◆ Aim ◆
Begin with the first line of the listing and quote every line through the one containing "from mathutils.bvhtree import BVHTree"; give only those lines.

◆ Entries taken from a collection ◆
========

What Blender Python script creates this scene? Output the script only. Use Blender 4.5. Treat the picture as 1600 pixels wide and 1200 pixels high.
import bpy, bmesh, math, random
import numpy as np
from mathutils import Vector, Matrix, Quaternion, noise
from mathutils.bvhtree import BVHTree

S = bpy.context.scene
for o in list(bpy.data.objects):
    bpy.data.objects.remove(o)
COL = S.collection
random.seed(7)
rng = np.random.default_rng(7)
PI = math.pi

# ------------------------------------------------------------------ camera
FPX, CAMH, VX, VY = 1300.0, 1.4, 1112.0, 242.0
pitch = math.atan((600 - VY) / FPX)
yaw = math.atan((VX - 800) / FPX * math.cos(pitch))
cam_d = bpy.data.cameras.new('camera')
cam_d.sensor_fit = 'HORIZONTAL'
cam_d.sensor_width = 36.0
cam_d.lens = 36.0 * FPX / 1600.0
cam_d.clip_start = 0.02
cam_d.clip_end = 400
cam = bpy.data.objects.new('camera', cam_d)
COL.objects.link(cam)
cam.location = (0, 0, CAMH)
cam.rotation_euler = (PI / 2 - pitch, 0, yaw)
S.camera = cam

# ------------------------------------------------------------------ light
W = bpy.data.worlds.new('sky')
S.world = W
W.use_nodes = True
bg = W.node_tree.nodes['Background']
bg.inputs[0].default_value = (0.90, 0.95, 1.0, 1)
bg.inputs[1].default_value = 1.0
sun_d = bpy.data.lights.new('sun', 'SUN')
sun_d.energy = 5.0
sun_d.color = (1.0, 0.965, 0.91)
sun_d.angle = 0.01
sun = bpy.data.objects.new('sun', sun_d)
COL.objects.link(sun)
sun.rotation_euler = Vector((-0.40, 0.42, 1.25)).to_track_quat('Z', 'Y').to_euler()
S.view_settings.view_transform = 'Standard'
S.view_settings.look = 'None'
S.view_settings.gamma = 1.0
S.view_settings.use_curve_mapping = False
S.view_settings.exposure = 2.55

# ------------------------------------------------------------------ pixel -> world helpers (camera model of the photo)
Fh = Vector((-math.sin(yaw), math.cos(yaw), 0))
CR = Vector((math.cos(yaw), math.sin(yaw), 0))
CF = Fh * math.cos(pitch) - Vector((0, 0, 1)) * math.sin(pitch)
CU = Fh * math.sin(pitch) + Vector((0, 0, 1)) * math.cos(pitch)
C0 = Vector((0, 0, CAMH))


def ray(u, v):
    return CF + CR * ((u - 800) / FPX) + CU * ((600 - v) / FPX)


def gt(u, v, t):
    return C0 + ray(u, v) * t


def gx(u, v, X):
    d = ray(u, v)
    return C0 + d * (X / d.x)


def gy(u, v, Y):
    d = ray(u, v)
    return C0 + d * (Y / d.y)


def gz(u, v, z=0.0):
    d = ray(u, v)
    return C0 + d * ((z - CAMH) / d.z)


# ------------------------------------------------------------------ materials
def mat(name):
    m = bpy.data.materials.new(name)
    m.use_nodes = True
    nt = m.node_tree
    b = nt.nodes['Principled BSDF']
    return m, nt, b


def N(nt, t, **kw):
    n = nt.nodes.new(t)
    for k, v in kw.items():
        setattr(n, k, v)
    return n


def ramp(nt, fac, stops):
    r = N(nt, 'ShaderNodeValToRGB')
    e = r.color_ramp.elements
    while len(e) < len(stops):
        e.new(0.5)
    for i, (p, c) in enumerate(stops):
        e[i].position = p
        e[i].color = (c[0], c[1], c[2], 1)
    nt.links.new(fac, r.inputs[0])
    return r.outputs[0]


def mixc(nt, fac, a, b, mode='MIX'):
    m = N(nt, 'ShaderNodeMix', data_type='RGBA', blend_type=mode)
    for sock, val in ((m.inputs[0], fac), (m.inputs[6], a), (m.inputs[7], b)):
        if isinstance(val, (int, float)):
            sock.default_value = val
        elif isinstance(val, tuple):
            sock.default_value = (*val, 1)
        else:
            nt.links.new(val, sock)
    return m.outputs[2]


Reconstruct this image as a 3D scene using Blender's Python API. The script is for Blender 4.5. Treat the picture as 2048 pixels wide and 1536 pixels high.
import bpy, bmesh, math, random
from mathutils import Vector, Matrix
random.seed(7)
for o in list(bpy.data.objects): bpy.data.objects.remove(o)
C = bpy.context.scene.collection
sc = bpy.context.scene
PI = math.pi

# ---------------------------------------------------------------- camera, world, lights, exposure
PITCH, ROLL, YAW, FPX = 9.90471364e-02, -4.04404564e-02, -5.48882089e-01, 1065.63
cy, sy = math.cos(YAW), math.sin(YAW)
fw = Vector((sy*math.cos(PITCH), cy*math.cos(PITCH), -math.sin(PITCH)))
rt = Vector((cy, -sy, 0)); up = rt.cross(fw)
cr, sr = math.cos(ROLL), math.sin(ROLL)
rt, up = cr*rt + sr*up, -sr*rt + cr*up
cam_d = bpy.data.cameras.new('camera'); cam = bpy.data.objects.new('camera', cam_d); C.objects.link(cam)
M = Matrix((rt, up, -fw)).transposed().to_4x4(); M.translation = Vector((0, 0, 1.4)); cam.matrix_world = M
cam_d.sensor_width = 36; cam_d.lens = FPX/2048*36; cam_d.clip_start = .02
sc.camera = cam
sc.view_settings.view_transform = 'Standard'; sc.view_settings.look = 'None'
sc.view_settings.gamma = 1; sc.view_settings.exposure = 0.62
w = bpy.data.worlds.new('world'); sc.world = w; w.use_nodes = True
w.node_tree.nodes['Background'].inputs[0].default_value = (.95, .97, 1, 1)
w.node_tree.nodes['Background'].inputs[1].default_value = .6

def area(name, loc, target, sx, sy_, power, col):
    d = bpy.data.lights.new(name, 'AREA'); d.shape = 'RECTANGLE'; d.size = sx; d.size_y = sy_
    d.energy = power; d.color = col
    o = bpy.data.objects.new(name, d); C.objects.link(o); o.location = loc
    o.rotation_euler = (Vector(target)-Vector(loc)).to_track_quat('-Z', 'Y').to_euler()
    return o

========

◆ Result below ◆
What Blender Python script creates this scene? Output the script only. Use Blender 4.5. Treat the picture as 1600 pixels wide and 1200 pixels high.
import bpy, bmesh, math, random
import numpy as np
from mathutils import Vector, Matrix, Quaternion, noise
from mathutils.bvhtree import BVHTree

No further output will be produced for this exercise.